**Information supplied**
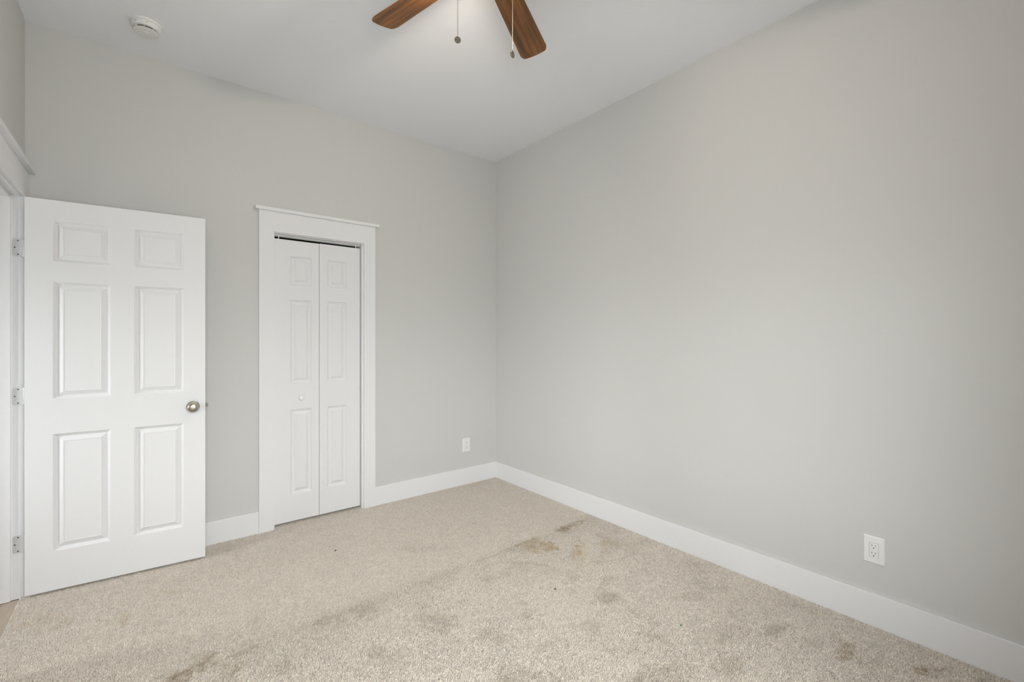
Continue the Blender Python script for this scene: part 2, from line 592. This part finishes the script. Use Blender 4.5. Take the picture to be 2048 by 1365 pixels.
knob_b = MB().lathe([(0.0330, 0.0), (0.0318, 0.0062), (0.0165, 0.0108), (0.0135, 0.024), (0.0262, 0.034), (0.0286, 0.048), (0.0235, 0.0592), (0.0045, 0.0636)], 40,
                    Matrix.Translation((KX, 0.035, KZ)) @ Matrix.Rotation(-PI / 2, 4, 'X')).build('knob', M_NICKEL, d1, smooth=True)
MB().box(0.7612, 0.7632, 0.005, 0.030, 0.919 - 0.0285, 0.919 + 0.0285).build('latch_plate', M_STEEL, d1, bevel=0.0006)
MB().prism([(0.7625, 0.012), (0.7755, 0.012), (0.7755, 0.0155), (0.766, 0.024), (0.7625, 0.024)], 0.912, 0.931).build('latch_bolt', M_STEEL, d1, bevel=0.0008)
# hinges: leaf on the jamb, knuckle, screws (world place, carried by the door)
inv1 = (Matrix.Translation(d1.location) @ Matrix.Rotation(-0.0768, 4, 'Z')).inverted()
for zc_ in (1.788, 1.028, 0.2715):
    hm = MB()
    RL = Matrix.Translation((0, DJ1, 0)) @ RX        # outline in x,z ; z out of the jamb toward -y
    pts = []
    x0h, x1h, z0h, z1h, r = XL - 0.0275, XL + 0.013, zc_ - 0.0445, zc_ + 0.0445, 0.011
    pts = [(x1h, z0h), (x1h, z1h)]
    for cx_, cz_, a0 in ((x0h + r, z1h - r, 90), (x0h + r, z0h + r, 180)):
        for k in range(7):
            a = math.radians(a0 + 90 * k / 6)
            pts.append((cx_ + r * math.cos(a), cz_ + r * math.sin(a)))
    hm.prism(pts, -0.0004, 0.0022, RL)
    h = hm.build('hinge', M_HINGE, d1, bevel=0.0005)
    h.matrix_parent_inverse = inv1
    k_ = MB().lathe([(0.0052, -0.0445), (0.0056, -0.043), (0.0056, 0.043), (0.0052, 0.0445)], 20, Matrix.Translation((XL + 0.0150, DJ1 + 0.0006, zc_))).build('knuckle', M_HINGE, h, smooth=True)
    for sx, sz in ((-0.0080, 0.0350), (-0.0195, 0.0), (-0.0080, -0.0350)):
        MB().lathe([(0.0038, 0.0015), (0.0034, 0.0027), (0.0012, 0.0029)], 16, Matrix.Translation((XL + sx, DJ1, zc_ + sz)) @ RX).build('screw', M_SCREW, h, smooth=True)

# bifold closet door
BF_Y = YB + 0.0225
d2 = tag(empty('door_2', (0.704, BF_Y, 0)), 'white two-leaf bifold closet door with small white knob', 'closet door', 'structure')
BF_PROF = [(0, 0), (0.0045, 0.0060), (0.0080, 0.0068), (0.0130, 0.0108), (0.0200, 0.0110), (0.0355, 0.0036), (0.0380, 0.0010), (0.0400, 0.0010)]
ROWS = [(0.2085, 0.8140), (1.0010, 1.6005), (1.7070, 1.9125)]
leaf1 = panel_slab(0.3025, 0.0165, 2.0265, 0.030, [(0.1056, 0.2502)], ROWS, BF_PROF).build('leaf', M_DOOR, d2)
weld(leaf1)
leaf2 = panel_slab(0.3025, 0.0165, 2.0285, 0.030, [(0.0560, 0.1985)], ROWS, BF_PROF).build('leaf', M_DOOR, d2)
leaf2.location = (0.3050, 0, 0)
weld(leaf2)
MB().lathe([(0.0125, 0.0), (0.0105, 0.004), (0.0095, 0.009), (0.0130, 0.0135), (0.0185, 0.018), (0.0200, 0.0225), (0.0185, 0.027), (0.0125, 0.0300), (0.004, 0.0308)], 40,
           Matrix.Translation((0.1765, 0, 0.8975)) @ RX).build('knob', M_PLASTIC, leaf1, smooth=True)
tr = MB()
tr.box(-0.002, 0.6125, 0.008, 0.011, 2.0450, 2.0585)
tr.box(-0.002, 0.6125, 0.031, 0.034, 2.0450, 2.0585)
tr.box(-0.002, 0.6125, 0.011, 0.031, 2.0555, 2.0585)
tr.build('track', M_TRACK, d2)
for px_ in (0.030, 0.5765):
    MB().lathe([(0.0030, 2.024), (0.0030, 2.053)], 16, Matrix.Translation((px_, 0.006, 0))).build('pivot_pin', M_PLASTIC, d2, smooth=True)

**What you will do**
Write the lines above out again exactly, without any of their pictures.

**The output**
Continue the Blender Python script for this scene: part 2, from line 592. This part finishes the script. Use Blender 4.5. Take the picture to be 2048 by 1365 pixels.
knob_b = MB().lathe([(0.0330, 0.0), (0.0318, 0.0062), (0.0165, 0.0108), (0.0135, 0.024), (0.0262, 0.034), (0.0286, 0.048), (0.0235, 0.0592), (0.0045, 0.0636)], 40,
                    Matrix.Translation((KX, 0.035, KZ)) @ Matrix.Rotation(-PI / 2, 4, 'X')).build('knob', M_NICKEL, d1, smooth=True)
MB().box(0.7612, 0.7632, 0.005, 0.030, 0.919 - 0.0285, 0.919 + 0.0285).build('latch_plate', M_STEEL, d1, bevel=0.0006)
MB().prism([(0.7625, 0.012), (0.7755, 0.012), (0.7755, 0.0155), (0.766, 0.024), (0.7625, 0.024)], 0.912, 0.931).build('latch_bolt', M_STEEL, d1, bevel=0.0008)
# hinges: leaf on the jamb, knuckle, screws (world place, carried by the door)
inv1 = (Matrix.Translation(d1.location) @ Matrix.Rotation(-0.0768, 4, 'Z')).inverted()
for zc_ in (1.788, 1.028, 0.2715):
    hm = MB()
    RL = Matrix.Translation((0, DJ1, 0)) @ RX        # outline in x,z ; z out of the jamb toward -y
    pts = []
    x0h, x1h, z0h, z1h, r = XL - 0.0275, XL + 0.013, zc_ - 0.0445, zc_ + 0.0445, 0.011
    pts = [(x1h, z0h), (x1h, z1h)]
    for cx_, cz_, a0 in ((x0h + r, z1h - r, 90), (x0h + r, z0h + r, 180)):
        for k in range(7):
            a = math.radians(a0 + 90 * k / 6)
            pts.append((cx_ + r * math.cos(a), cz_ + r * math.sin(a)))
    hm.prism(pts, -0.0004, 0.0022, RL)
    h = hm.build('hinge', M_HINGE, d1, bevel=0.0005)
    h.matrix_parent_inverse = inv1
    k_ = MB().lathe([(0.0052, -0.0445), (0.0056, -0.043), (0.0056, 0.043), (0.0052, 0.0445)], 20, Matrix.Translation((XL + 0.0150, DJ1 + 0.0006, zc_))).build('knuckle', M_HINGE, h, smooth=True)
    for sx, sz in ((-0.0080, 0.0350), (-0.0195, 0.0), (-0.0080, -0.0350)):
        MB().lathe([(0.0038, 0.0015), (0.0034, 0.0027), (0.0012, 0.0029)], 16, Matrix.Translation((XL + sx, DJ1, zc_ + sz)) @ RX).build('screw', M_SCREW, h, smooth=True)

# bifold closet door
BF_Y = YB + 0.0225
d2 = tag(empty('door_2', (0.704, BF_Y, 0)), 'white two-leaf bifold closet door with small white knob', 'closet door', 'structure')
BF_PROF = [(0, 0), (0.0045, 0.0060), (0.0080, 0.0068), (0.0130, 0.0108), (0.0200, 0.0110), (0.0355, 0.0036), (0.0380, 0.0010), (0.0400, 0.0010)]
ROWS = [(0.2085, 0.8140), (1.0010, 1.6005), (1.7070, 1.9125)]
leaf1 = panel_slab(0.3025, 0.0165, 2.0265, 0.030, [(0.1056, 0.2502)], ROWS, BF_PROF).build('leaf', M_DOOR, d2)
weld(leaf1)
leaf2 = panel_slab(0.3025, 0.0165, 2.0285, 0.030, [(0.0560, 0.1985)], ROWS, BF_PROF).build('leaf', M_DOOR, d2)
leaf2.location = (0.3050, 0, 0)
weld(leaf2)
MB().lathe([(0.0125, 0.0), (0.0105, 0.004), (0.0095, 0.009), (0.0130, 0.0135), (0.0185, 0.018), (0.0200, 0.0225), (0.0185, 0.027), (0.0125, 0.0300), (0.004, 0.0308)], 40,
           Matrix.Translation((0.1765, 0, 0.8975)) @ RX).build('knob', M_PLASTIC, leaf1, smooth=True)
tr = MB()
tr.box(-0.002, 0.6125, 0.008, 0.011, 2.0450, 2.0585)
tr.box(-0.002, 0.6125, 0.031, 0.034, 2.0450, 2.0585)
tr.box(-0.002, 0.6125, 0.011, 0.031, 2.0555, 2.0585)
tr.build('track', M_TRACK, d2)
for px_ in (0.030, 0.5765):
    MB().lathe([(0.0030, 2.024), (0.0030, 2.053)], 16, Matrix.Translation((px_, 0.006, 0))).build('pivot_pin', M_PLASTIC, d2, smooth=True)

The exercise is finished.